Step 5: Close the feedback loop (honestly)
Uploading content is the easy part. Getting honest feedback is harder.
- Encourage sales to flag what’s missing or outdated. Make it safe to say “this sucks” without blame.
- Track what’s actually getting used. Akoonu can show asset usage and engagement. If nobody’s touching your latest eBook, find out why.
- Meet (briefly) once a month to review. Not a “status update”—just what’s working, what’s not, what needs fixing.
Avoid: Endless debates on messaging. Focus on what helps close deals.
Step 6: Iterate—don’t “set and forget”
Your content needs will change. So will your sales process. The nice thing about Akoonu is you can adjust tags, stages, and permissions as you go.
- Review content quarterly. Prune what’s outdated and highlight what’s working.

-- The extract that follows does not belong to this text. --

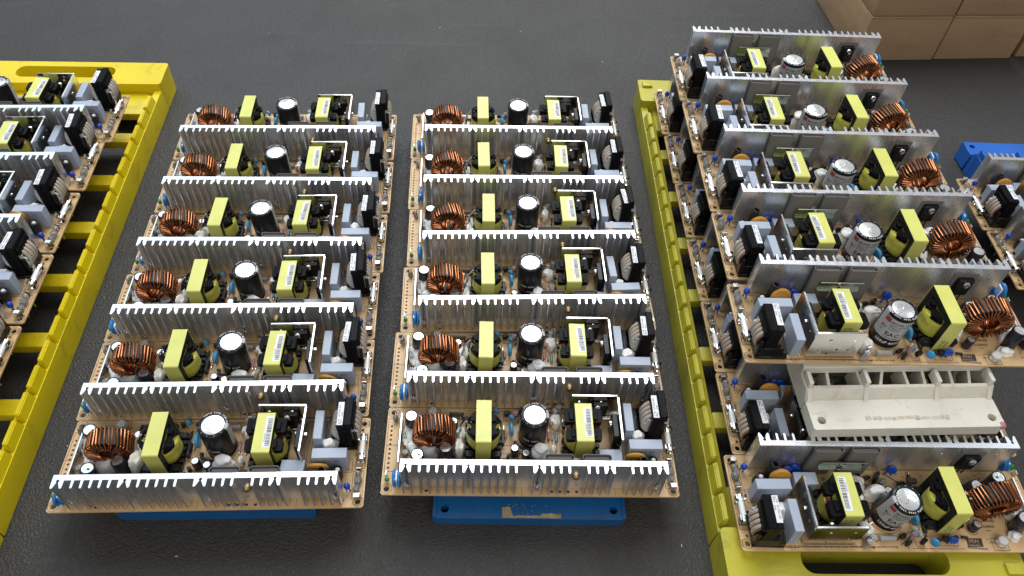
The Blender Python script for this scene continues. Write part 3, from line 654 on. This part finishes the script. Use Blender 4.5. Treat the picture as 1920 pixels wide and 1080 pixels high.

- Update your shared goals. If something’s not moving the needle, try a new approach.
- Stay honest. If Akoonu isn’t helping, figure out why. It’s a tool, not a magic wand.
What Akoonu does well (and what it doesn’t)
What works:
- Centralizing content so nobody asks, “Where’s that deck?”
- Tagging assets for buyer stages, personas, and use cases
- Tracking usage to see what content actually helps sales
What doesn’t:
- Forcing teams to use it. Adoption is about process, not just software.
- Fixing broken team dynamics. If marketing and sales hate each other, no tool will fix that.
- Making bad content better. If your messaging is off, Akoonu just organizes it—it doesn’t rewrite it.
Ignore the hype: There’s no such thing as “seamless alignment.” But you can make things a lot less painful.
Keep it simple and keep moving
Shared content strategy isn’t about perfection. Use Akoonu to centralize, tag, and track your assets—but don’t expect miracles. Start small, get feedback, and improve as you go. The less you overcomplicate things, the faster you’ll see results. And if something isn’t working, change it. That’s the real secret to alignment—just keep iterating.